:: Data for this exercise

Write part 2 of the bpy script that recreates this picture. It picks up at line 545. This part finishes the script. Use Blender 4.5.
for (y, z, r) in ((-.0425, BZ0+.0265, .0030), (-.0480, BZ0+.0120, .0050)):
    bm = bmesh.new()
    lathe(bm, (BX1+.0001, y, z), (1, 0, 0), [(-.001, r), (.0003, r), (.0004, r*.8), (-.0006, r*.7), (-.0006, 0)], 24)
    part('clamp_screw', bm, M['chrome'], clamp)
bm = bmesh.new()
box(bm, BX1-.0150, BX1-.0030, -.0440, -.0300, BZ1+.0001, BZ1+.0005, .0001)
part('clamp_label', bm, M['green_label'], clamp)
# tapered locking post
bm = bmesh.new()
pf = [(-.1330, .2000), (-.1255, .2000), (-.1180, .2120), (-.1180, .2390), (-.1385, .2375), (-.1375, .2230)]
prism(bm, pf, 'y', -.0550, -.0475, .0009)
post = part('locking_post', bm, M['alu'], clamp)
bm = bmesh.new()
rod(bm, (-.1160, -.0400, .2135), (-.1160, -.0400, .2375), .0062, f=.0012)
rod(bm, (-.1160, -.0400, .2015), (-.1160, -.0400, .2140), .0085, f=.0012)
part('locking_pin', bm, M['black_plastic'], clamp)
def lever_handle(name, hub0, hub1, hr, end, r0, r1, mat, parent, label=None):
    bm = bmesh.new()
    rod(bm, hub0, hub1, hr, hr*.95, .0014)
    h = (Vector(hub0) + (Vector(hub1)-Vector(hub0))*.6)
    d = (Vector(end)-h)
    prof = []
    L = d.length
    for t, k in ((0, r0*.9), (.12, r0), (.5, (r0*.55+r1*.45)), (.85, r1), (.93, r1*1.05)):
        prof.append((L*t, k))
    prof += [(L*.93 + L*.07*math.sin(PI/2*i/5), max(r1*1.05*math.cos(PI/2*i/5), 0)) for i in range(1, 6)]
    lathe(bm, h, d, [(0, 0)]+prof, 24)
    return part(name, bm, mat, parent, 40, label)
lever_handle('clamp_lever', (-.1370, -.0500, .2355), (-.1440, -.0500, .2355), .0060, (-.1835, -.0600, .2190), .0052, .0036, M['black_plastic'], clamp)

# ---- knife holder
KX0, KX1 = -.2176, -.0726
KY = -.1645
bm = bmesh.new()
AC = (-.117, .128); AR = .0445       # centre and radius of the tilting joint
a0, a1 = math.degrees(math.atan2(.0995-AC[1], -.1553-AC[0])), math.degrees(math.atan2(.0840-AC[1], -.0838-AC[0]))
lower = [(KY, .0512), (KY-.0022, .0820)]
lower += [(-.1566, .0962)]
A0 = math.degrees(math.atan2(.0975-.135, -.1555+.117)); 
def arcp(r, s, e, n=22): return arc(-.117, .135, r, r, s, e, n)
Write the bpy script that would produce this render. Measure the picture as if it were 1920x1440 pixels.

::::

## Stated problem:
The full set of records should be duplicated exactly.

## Task response:
Write part 2 of the bpy script that recreates this picture. It picks up at line 545. This part finishes the script. Use Blender 4.5.
for (y, z, r) in ((-.0425, BZ0+.0265, .0030), (-.0480, BZ0+.0120, .0050)):
    bm = bmesh.new()
    lathe(bm, (BX1+.0001, y, z), (1, 0, 0), [(-.001, r), (.0003, r), (.0004, r*.8), (-.0006, r*.7), (-.0006, 0)], 24)
    part('clamp_screw', bm, M['chrome'], clamp)
bm = bmesh.new()
box(bm, BX1-.0150, BX1-.0030, -.0440, -.0300, BZ1+.0001, BZ1+.0005, .0001)
part('clamp_label', bm, M['green_label'], clamp)
# tapered locking post
bm = bmesh.new()
pf = [(-.1330, .2000), (-.1255, .2000), (-.1180, .2120), (-.1180, .2390), (-.1385, .2375), (-.1375, .2230)]
prism(bm, pf, 'y', -.0550, -.0475, .0009)
post = part('locking_post', bm, M['alu'], clamp)
bm = bmesh.new()
rod(bm, (-.1160, -.0400, .2135), (-.1160, -.0400, .2375), .0062, f=.0012)
rod(bm, (-.1160, -.0400, .2015), (-.1160, -.0400, .2140), .0085, f=.0012)
part('locking_pin', bm, M['black_plastic'], clamp)
def lever_handle(name, hub0, hub1, hr, end, r0, r1, mat, parent, label=None):
    bm = bmesh.new()
    rod(bm, hub0, hub1, hr, hr*.95, .0014)
    h = (Vector(hub0) + (Vector(hub1)-Vector(hub0))*.6)
    d = (Vector(end)-h)
    prof = []
    L = d.length
    for t, k in ((0, r0*.9), (.12, r0), (.5, (r0*.55+r1*.45)), (.85, r1), (.93, r1*1.05)):
        prof.append((L*t, k))
    prof += [(L*.93 + L*.07*math.sin(PI/2*i/5), max(r1*1.05*math.cos(PI/2*i/5), 0)) for i in range(1, 6)]
    lathe(bm, h, d, [(0, 0)]+prof, 24)
    return part(name, bm, mat, parent, 40, label)
lever_handle('clamp_lever', (-.1370, -.0500, .2355), (-.1440, -.0500, .2355), .0060, (-.1835, -.0600, .2190), .0052, .0036, M['black_plastic'], clamp)

# ---- knife holder
KX0, KX1 = -.2176, -.0726
KY = -.1645
bm = bmesh.new()
AC = (-.117, .128); AR = .0445       # centre and radius of the tilting joint
a0, a1 = math.degrees(math.atan2(.0995-AC[1], -.1553-AC[0])), math.degrees(math.atan2(.0840-AC[1], -.0838-AC[0]))
lower = [(KY, .0512), (KY-.0022, .0820)]
lower += [(-.1566, .0962)]
A0 = math.degrees(math.atan2(.0975-.135, -.1555+.117)); 
def arcp(r, s, e, n=22): return arc(-.117, .135, r, r, s, e, n)
Write the bpy script that would produce this render. Measure the picture as if it were 1920x1440 pixels.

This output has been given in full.